インタビュー漆工

「漆の魅力は、すぐにはうまくいかないところ。」高い壁を設定し、貪欲に作品作りに取り組む職人魂。

春野屋漆器工房

小林 広幸

KOBAYASHI Hiroyuki

漆塗の職人です。漆器の製造や販売をしたり、素材への漆塗り、塗り替えや修理なども行っております。器などは木を削って木地から製作することもあり、家具や木の風呂桶(浴槽)、住宅等の床板材など、小さなもの~大きなものも幅広く漆を塗って製作をしております。

インタビューに答える小林さん

明治時代から続く家業を受け継ぐ。

普段のお仕事についてお聞かせください。

明治時代から続く家業を継いで、塗師となって40年。漆塗りは、箸やお椀などの漆器全般から、タンスなどの家具、住宅や旅館の柱や、フローリングの大きなものも、うちは幅広く手掛けています。美術館やお寺などの現場にも漆を塗りに出向いているね。注文を受けた製品に使う板材の買い付け、図面の作成、漆塗り、さらに現場に納めるまでの一貫生産を管理することもあります。修理も多く、金継ぎや塗り直しなども行っていますね。

漆器を乾燥させている様子
工房内の様子

制作物について教えてください。

工房にある店舗や、全国で開催する個展などに並ぶ作品も制作しています。漆は自然素材だから、新しい塗り方をしたり、素材を組み合わせることで、今までとは異なる反応が見られるんだよね。長年、新しいデザインを求めて試行錯誤してきているけど、今でも漆の力には驚かされるね。製品としては、サワラやヒノキの木材から製作する、漆塗りの浴槽もおすすめですね。お好みの寸法で製作できますんで、旅館だけでなく一般住宅でも使ってもらえます。漆の力で木が長持ちするし、お手入れが簡単になるんだわ。

春野屋漆器工房 販売スペースの様子

漆器作りの魅力は、すぐにはうまくいかないところ

作品にかける思いを教えてください。

完成品のイメージや、満足する基準を ”高み” に置いて、作品づりに挑んでいます。出来上がった作品が、これまで鑑賞してきた物から湧きあがったイメージや、その時の自分の感性に、ガチッと一致した時なんて、小躍りして喜んじゃうね。逆にうまくいかなければ「もう辞めちゃおうか」なんて思うくらいに落ち込む、その繰り返しなんだわ。40年やっていてもね、まだ勉強中だし、満足できる作品なんて、すぐに出来てちゃだめ。漆の魅力は、すぐにはうまくいかないところだね。それがモチベーションにもなっています。

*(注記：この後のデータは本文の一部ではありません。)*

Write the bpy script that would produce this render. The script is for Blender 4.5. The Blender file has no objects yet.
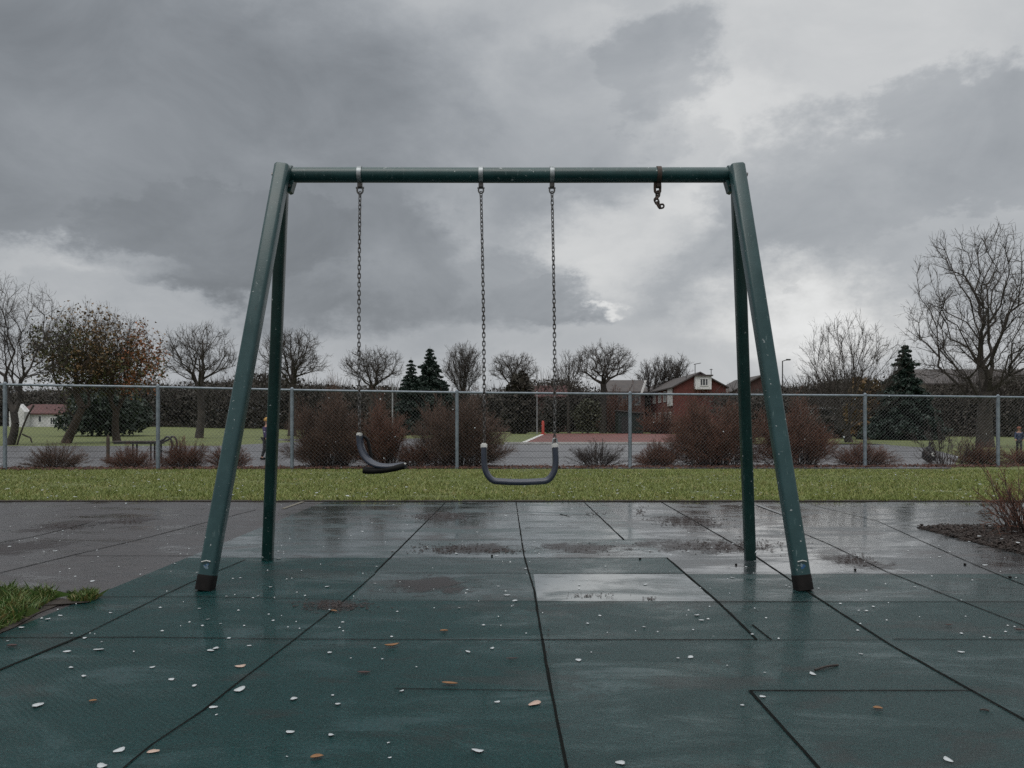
import bpy, bmesh, math, random
import numpy as np
from mathutils import Vector, Matrix
rnd = random.Random(7)
scene = bpy.context.scene
COL = scene.collection
F = 800.0; HX = 512.0; HY = 425.0; CAMZ = 1.0

def X(px, D): return (px-HX)*D/F
def Z(py, D): return CAMZ-(py-HY)*D/F
def G(px, py):
    D = F*CAMZ/(py-HY)
    return (X(px, D), D)

# ------------------------------------------------------------------ materials
def new_mat(name):
    m = bpy.data.materials.new(name); m.use_nodes = True
    nt = m.node_tree; b = nt.nodes['Principled BSDF']
    return m, nt, b
def nd(nt, typ, **kw):
    n = nt.nodes.new(typ)
    for k, v in kw.items():
        if k.startswith('i_'):
            n.inputs[k[2:].replace('_', ' ')].default_value = v
        else: setattr(n, k, v)
    return n
def math_n(nt, op, a, b=None, c=None, clamp=False):
    n = nt.nodes.new('ShaderNodeMath'); n.operation = op; n.use_clamp = clamp
    for i, v in enumerate((a, b, c)):
        if v is None: continue
        if isinstance(v, (int, float)): n.inputs[i].default_value = v
        else: nt.links.new(v, n.inputs[i])
    return n.outputs[0]
def mixc(nt, fac, a, b):
    n = nt.nodes.new('ShaderNodeMix'); n.data_type = 'RGBA'
    for s, v in ((n.inputs[0], fac), (n.inputs[6], a), (n.inputs[7], b)):
        if isinstance(v, (int, float)): s.default_value = v
        elif isinstance(v, (tuple, list)): s.default_value = (*v[:3], 1)
        else: nt.links.new(v, s)
    return n.outputs[2]
def noise(nt, vec, scale, detail=4, rough=.55, dist=0):
    n = nt.nodes.new('ShaderNodeTexNoise')
    n.inputs['Scale'].default_value = scale; n.inputs['Detail'].default_value = detail
    n.inputs['Roughness'].default_value = rough; n.inputs['Distortion'].default_value = dist
    if vec is not None: nt.links.new(vec, n.inputs['Vector'])
    return n.outputs['Fac']
def ramp(nt, fac, lo, hi):
    n = nt.nodes.new('ShaderNodeMapRange'); n.interpolation_type = 'SMOOTHSTEP'
    n.inputs['From Min'].default_value = lo; n.inputs['From Max'].default_value = hi
    nt.links.new(fac, n.inputs['Value'])
    return n.outputs['Result']
def bump(nt, b, h, strength, dist):
    n = nt.nodes.new('ShaderNodeBump'); n.inputs['Strength'].default_value = strength
    n.inputs['Distance'].default_value = dist
    nt.links.new(h, n.inputs['Height']); nt.links.new(n.outputs[0], b.inputs['Normal'])

def simple(name, c1, c2=None, rough=.7, scale=6., lo=.35, hi=.65, spec=.5, metal=0., coat=0., bmp=0., bscale=60., island=False):
    m, nt, b = new_mat(name)
    pos = nd(nt, 'ShaderNodeTexCoord').outputs['Object']
    c2 = c2 or tuple(v*.7 for v in c1)
    f = ramp(nt, noise(nt, pos, scale, 5), lo, hi)
    if island:
        g = nd(nt, 'ShaderNodeNewGeometry').outputs['Random Per Island']
        f = math_n(nt, 'MULTIPLY_ADD', g, .65, math_n(nt, 'MULTIPLY', f, .35))
    nt.links.new(mixc(nt, f, c1, c2), b.inputs['Base Color'])
    b.inputs['Roughness'].default_value = rough; b.inputs['Metallic'].default_value = metal
    b.inputs['Specular IOR Level'].default_value = spec; b.inputs['Coat Weight'].default_value = coat
    b.inputs['Coat Roughness'].default_value = .12
    if bmp: bump(nt, b, noise(nt, pos, bscale, 4), bmp, .01)
    return m

def rubber(name, c1, c2, wet_lo, wet_hi, wave=.5, r_dry=.38, r_wet=.07, stain=.4, spec=.5, bmp=.8, film=0.):
    """wet recycled rubber safety tile: grain, tread, puddled film, brown stains"""
    m, nt, b = new_mat(name)
    pos = nd(nt, 'ShaderNodeNewGeometry').outputs['Position']
    big = noise(nt, pos, .9, 5, .6, .3)
    grain = noise(nt, pos, 115, 3, .75)
    mid = noise(nt, pos, 9, 5, .65)
    col = mixc(nt, ramp(nt, mid, .3, .7), c1, c2)
    g = ramp(nt, grain, .57, .70)
    g2 = ramp(nt, noise(nt, pos, 62, 3, .8), .54, .68)
    g = math_n(nt, 'MAXIMUM', g, math_n(nt, 'MULTIPLY', g2, .6))
    col = mixc(nt, math_n(nt, 'MULTIPLY', g, .8), col, tuple(min(1, v*1.6+.04) for v in c1))
    col = mixc(nt, math_n(nt, 'MULTIPLY', ramp(nt, grain, .47, .34), .85), col, tuple(v*.25 for v in c1))
    mp = nd(nt, 'ShaderNodeMapping'); mp.inputs['Location'].default_value = (4.3, 1.7, 0); mp.inputs['Scale'].default_value = (.8, 1.5, 1)
    nt.links.new(pos, mp.inputs['Vector'])
    st = ramp(nt, noise(nt, mp.outputs[0], 1.5, 8, .74, .5), .53, .62)
    st = math_n(nt, 'MAXIMUM', st, math_n(nt, 'MULTIPLY', ramp(nt, noise(nt, mp.outputs[0], 5.5, 6, .7, .3), .60, .68), .7))
    col = mixc(nt, math_n(nt, 'MULTIPLY', st, stain), col, (.026, .018, .017))
    nt.links.new(col, b.inputs['Base Color'])
    mp2 = nd(nt, 'ShaderNodeMapping'); mp2.inputs['Scale'].default_value = (.7, 1.6, 1)
    nt.links.new(pos, mp2.inputs['Vector'])
    wet = ramp(nt, noise(nt, mp2.outputs[0], 1.6, 8, .66, .6), wet_lo, wet_hi)
    wet = math_n(nt, 'MULTIPLY', wet, math_n(nt, 'SUBTRACT', 1., math_n(nt, 'MULTIPLY', st, stain)))
    r = math_n(nt, 'MULTIPLY_ADD', wet, r_wet-r_dry, r_dry)
    r = math_n(nt, 'ADD', r, math_n(nt, 'MULTIPLY', math_n(nt, 'SUBTRACT', mid, .5), .25), clamp=True)
    nt.links.new(r, b.inputs['Roughness'])
    b.inputs['Specular IOR Level'].default_value = spec
    nt.links.new(math_n(nt, 'MULTIPLY', math_n(nt, 'MULTIPLY_ADD', wet, .75, .25), film), b.inputs['Coat Weight']); nt.links.new(math_n(nt, 'MULTIPLY', r, .7), b.inputs['Coat Roughness'])
    w = nd(nt, 'ShaderNodeTexWave'); w.inputs['Scale'].default_value = 22; w.inputs['Distortion'].default_value = 1.2
    w.inputs['Detail'].default_value = 2; w.inputs['Detail Scale'].default_value = 3
    w.bands_direction = 'DIAGONAL'; nt.links.new(pos, w.inputs['Vector'])
    dry = math_n(nt, 'SUBTRACT', 1.0, math_n(nt, 'MULTIPLY', wet, .85))
    h = math_n(nt, 'MULTIPLY', math_n(nt, 'ADD', math_n(nt, 'MULTIPLY', w.outputs['Fac'], math_n(nt, 'MULTIPLY', ramp(nt, noise(nt, pos, .7, 3), .38, .6), wave)), math_n(nt, 'MULTIPLY', grain, 1.5)), dry)
    h = math_n(nt, 'ADD', h, math_n(nt, 'MULTIPLY', noise(nt, pos, 3.2, 3), .8))
    bump(nt, b, h, bmp, .009)
    return m

M = {}
M['green_rubber'] = rubber('green_rubber', (.0008, .026, .026), (.0016, .032, .033), .46, .62, stain=.3, spec=.18, r_dry=.34, film=.28)
M['worn_rubber'] = rubber('worn_rubber', (.0035, .030, .031), (.007, .037, .038), .45, .62, wave=.22, stain=.35, spec=.32, r_dry=.32, bmp=1., film=.32)
M['semi_rubber'] = rubber('semi_rubber', (.005, .028, .029), (.010, .035, .036), .40, .62, wave=.2, stain=.4, spec=.38, r_dry=.32, r_wet=.1, bmp=.6, film=.4)
M['film_rubber'] = rubber('film_rubber', (.008, .028, .028), (.012, .034, .034), .33, .50, wave=.2, r_wet=.05, r_dry=.24, stain=.3, bmp=.22, spec=1., film=1.)
M['grey_rubber'] = rubber('grey_rubber', (.007, .030, .031), (.014, .037, .038), .36, .54, wave=.3, r_dry=.34, r_wet=.13, stain=.75, bmp=.3, spec=.9, film=.9)
M['slate_rubber'] = rubber('slate_rubber', (.024, .032, .035), (.034, .040, .044), .38, .55, wave=.25, r_dry=.32, r_wet=.12, stain=.7, bmp=.25, spec=1., film=1.)
M['brown_rubber'] = rubber('brown_rubber', (.032, .029, .030), (.042, .037, .038), .46, .62, wave=.25, r_dry=.34, r_wet=.10, stain=.65, bmp=.25, spec=.6, film=.25)
M['joint'] = simple('dark_joint', (.002, .003, .003), (.005, .006, .005), .9, 20, spec=.1)
M['asphalt'] = simple('wet_asphalt', (.075, .075, .082), (.105, .105, .112), .38, 1.2, bmp=.4, bscale=90)
M['court'] = simple('red_court', (.085, .022, .017), (.13, .033, .025), .6, .5, bmp=.2)
M['paint_white'] = simple('white_line', (.55, .55, .53), (.4, .4, .39), .6, 3)
M['soil'] = simple('soil', (.028, .020, .014), (.012, .009, .007), .85, 30, bmp=.6, bscale=50)
M['concrete'] = simple('pale_kerb', (.42, .42, .41), (.3, .3, .29), .6, 4)

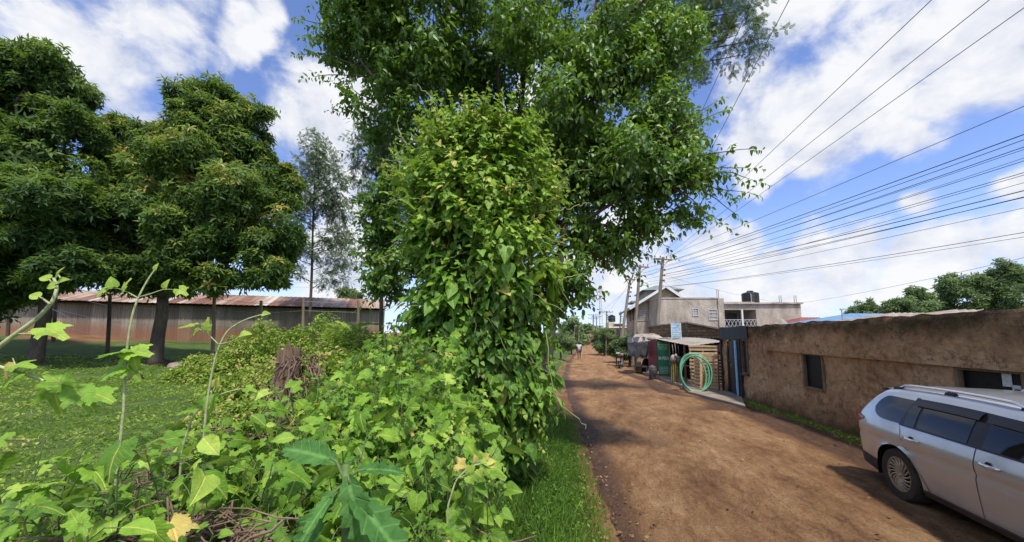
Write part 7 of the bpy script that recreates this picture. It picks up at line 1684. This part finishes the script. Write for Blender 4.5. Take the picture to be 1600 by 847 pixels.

「もしかしたら漆が世界のスタンダードになるかもしれない」

お客様へのメッセージをお願いします。

日常生活の中で、毎日使っていただけるような製品を世に出したいと、工夫しながら作っています。漆は修理しながら長く使えるし、愛着を持ってもらえると嬉しいね。最近では、外国からも注文があってね、その地の文化に合わせたデザインもしてます。「もしかしたら漆が世界のスタンダードになるかもしれない」と思うと面白いよね。古くから伝わるものだけんど、まだまだ可能性があるからね。漆は樹液という、いわば ”樹の血液” を使った、日本の究極の塗装文化。ぜひ漆の持つ、力強さを感じていただきたいね。